GUTMAN, NAHUM (1898–1980), Israeli painter and sculptor. Gutman was born in Telenshty, Bessarabia. In 1905 the Gutman family immigrated to Ereẓ Israel, settling in Aḥuzat Bayit (on the site of modern Tel Aviv). He began his art studies in 1913 at the Bezalel School of Arts and Crafts in Jerusalem and in 1920 continued in Vienna at the School of Arts and Crafts. In 1926–28 Gutman participated in two exhibitions that were of great significance in Israeli art history: the Tower of David exhibition, which expressed the Bezalel spirit, and the Modern Artists' Exhibition at the Ohel Theater in Tel Aviv, which proclaimed a new direction in art.

Gutman was one of Israel's best-known artists and a well-known writer. In 1939 he began to publish his own books, which he wrote as well as illustrated.
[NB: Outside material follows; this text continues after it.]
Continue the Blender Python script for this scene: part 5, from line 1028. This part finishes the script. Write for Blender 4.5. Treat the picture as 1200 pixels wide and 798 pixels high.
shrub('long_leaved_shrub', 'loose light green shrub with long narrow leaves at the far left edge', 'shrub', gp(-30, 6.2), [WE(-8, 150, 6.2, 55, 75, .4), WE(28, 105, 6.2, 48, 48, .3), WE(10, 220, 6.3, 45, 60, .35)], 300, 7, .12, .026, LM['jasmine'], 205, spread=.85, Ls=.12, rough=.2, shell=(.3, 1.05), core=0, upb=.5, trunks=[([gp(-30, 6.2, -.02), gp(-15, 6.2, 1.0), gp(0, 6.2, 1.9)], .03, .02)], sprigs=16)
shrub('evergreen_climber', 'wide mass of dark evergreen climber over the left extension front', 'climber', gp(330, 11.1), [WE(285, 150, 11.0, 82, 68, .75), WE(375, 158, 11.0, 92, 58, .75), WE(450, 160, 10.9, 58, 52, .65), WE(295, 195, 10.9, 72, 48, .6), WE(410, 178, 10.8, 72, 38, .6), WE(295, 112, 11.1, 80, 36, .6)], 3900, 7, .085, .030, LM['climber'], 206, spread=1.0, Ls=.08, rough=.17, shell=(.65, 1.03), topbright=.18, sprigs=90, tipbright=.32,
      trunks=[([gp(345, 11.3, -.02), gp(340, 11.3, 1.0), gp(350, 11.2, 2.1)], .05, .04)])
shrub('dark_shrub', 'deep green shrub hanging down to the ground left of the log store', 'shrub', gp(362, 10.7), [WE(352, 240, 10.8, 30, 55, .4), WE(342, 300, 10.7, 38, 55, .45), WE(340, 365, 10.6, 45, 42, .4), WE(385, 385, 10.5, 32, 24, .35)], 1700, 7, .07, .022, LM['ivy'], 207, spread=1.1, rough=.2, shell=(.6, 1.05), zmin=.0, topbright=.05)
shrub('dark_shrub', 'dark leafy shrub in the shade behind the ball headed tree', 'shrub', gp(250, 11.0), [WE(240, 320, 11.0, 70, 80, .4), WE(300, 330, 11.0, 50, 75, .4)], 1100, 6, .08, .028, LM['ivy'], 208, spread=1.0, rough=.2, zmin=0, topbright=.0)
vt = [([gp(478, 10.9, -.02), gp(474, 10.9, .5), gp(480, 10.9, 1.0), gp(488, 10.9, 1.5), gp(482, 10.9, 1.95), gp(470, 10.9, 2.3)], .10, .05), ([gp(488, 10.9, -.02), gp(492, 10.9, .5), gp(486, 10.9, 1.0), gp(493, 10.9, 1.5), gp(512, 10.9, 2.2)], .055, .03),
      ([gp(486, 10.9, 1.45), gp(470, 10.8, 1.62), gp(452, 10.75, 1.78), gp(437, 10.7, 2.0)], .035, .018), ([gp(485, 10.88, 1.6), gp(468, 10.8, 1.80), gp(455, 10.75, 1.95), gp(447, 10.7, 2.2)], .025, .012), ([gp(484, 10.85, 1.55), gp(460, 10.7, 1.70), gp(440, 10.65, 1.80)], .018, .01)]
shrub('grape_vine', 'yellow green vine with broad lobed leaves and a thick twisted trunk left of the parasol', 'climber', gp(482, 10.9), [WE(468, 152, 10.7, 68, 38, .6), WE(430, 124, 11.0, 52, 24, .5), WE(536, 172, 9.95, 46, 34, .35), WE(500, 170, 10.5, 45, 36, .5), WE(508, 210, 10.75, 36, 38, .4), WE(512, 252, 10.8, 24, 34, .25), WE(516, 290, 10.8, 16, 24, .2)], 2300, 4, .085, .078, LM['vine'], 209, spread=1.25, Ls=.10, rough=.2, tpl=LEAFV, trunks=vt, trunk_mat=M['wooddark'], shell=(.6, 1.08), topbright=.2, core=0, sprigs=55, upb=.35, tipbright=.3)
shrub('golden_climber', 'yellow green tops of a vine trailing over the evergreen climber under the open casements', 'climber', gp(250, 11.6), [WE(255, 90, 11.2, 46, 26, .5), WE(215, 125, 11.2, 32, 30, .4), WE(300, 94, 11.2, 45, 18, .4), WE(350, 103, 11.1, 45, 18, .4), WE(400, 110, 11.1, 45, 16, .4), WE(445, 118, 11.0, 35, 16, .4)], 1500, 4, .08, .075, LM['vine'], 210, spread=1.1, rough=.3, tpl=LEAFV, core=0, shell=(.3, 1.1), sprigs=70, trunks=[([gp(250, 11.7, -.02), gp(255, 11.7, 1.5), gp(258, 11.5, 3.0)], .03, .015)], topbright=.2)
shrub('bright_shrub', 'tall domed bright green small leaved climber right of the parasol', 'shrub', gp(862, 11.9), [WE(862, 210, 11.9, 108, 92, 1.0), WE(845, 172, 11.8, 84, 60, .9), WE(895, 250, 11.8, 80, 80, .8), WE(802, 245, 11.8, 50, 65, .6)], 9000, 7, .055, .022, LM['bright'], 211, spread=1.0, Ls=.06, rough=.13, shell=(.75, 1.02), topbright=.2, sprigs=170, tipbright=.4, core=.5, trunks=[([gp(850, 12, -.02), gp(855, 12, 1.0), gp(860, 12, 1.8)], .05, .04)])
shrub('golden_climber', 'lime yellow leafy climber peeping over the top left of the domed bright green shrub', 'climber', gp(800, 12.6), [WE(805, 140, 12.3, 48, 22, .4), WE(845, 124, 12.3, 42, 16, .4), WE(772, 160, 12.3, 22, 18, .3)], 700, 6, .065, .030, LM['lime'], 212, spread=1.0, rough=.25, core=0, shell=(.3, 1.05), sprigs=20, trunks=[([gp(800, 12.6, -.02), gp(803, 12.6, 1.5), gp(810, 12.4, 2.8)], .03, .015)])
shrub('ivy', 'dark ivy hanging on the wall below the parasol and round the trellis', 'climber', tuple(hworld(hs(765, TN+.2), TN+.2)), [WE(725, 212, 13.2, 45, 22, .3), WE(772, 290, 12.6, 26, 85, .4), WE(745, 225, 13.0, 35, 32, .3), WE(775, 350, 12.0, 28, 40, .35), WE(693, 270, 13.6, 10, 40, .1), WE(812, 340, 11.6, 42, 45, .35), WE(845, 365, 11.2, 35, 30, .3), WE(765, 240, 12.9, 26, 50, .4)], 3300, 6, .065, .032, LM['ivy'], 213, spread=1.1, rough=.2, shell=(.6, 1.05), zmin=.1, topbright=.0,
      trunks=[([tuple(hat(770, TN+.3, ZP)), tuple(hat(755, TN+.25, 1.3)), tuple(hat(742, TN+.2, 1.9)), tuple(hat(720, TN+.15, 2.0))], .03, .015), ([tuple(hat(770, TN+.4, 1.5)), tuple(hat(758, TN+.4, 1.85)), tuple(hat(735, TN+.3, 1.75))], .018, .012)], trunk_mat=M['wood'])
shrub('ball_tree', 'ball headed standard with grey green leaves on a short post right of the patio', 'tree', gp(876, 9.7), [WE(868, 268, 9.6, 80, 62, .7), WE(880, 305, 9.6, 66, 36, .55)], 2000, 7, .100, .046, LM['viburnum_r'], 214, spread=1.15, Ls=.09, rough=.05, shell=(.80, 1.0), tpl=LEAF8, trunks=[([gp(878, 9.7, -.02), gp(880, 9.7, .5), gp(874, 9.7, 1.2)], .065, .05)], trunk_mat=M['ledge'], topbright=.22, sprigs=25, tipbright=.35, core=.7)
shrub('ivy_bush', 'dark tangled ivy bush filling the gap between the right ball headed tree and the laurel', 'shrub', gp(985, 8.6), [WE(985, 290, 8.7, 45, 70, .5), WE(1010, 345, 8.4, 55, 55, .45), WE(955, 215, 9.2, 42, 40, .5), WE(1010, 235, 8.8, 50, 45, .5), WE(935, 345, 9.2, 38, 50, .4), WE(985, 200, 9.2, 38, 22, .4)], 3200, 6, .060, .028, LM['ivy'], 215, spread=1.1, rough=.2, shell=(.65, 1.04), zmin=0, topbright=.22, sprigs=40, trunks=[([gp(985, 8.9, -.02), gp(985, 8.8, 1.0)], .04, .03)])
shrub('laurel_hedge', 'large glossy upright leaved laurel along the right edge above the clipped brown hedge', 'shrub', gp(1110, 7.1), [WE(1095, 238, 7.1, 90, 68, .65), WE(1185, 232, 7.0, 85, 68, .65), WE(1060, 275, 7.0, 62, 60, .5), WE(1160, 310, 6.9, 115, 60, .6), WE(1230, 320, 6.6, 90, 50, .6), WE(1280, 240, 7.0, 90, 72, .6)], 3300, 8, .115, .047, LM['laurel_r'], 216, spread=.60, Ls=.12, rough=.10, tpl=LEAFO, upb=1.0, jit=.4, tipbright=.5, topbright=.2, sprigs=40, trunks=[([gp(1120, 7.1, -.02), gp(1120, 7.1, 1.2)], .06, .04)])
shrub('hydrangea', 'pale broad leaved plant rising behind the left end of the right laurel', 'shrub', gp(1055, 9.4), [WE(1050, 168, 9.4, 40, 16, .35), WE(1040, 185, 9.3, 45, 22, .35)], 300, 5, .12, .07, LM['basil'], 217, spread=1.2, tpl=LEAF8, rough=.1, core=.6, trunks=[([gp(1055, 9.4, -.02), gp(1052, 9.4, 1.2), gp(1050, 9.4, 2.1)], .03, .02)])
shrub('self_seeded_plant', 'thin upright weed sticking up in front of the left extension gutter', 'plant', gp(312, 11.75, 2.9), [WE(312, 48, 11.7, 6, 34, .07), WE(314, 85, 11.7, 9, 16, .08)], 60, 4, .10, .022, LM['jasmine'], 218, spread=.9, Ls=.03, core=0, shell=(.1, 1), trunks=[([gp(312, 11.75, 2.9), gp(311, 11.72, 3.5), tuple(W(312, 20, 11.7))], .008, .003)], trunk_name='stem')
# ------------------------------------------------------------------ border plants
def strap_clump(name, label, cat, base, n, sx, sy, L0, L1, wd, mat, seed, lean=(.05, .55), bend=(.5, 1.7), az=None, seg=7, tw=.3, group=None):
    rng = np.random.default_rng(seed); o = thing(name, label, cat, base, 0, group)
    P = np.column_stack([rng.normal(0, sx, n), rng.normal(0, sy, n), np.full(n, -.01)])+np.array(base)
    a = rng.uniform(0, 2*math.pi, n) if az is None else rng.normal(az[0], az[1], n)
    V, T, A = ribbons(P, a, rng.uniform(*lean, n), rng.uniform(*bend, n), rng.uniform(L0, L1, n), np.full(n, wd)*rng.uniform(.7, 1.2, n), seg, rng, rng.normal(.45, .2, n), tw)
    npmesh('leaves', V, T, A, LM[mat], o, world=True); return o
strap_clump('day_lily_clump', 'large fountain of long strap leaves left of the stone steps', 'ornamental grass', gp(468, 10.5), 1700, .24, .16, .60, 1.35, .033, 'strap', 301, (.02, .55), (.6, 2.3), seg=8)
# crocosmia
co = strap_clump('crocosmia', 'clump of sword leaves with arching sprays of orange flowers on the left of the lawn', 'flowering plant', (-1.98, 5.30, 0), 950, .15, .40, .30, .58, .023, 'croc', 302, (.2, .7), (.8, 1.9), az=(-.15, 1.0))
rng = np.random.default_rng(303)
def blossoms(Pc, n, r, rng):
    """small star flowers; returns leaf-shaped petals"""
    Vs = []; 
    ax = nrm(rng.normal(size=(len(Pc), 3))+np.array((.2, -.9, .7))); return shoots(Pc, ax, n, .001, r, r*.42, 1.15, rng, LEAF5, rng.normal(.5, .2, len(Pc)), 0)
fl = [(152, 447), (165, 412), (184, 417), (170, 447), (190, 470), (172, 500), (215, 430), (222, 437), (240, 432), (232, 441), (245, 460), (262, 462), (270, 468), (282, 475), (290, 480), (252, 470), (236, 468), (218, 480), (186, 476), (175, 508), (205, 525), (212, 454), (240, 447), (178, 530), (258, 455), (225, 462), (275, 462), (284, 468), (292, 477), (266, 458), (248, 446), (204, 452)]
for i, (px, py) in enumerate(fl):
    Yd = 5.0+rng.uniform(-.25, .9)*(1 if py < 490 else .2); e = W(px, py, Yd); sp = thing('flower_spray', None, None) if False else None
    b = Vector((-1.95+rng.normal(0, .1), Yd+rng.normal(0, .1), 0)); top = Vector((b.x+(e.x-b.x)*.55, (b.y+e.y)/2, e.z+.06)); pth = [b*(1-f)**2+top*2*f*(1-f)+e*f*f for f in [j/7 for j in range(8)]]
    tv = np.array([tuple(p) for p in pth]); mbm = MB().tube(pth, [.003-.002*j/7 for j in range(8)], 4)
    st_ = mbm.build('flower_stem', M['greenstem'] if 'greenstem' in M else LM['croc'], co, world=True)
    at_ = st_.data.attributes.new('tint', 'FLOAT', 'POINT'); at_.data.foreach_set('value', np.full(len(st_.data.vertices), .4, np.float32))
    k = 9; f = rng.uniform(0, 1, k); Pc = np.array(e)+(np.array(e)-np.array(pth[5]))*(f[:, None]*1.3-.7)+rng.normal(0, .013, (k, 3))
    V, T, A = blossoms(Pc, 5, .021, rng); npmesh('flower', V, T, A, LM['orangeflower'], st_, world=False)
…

He was chosen to represent Israel in the Venice Biennial and participated in many exhibitions all over the world. Gutman had a great influence on Israeli children through his books and the articles he published in the children's newspaper Davar Li-Yeladim. In 1962 one of his books, Path of Orange Peels, was awarded the Hans Christian Andersen Literary Prize on behalf of unesco. The link between his art and the child's world can be seen in his art style, which integrates a Naive method of drawing with colorful compositions. Gutman made a great impression on the city of Tel Aviv. Many of the monumental buildings of the city are decorated with his mosaic walls (Homage to Tel Aviv, Shalom Tower, Tel Aviv).

Gutman was among those artists who painted the Arab figures that peopled their surroundings in the 1920s. In some of his paintings he depicted scenes of daily life in a rural landscape or in Jaffa's orchards, painting Arabs in their daily occupations, as in The Goatherd (1926, Israel Museum, Jerusalem) or The Bearer of Sheaves (1927, Israel Museum, Jerusalem). In these paintings the Arab workers were greatly magnified: their bodies extended over the entire canvas, their postures recalled old Egyptian figures, their clothes were painted in graceful colors, and they came off looking very admirable. It is clear that Gutman saw them as models for the new pioneer immigrants who were novice farmers in their old-new land. After the riots of 1929, his manner of depiction changed and the drawings became more realistic.

Gutman's small clay sculptures look as if they stepped out of his paintings. Although in sculpture it is difficult to capture the look of a moment or create a living expression, Gutman succeeded in this, producing humoristic figures (Neighbor's Quarrel, 1970, Gutman Museum, Tel Aviv).

bibliography:

Gutman Museum, Nahum Gutman 18981980 (2003); idem, Gutman Visits the Realms of Evil (2000).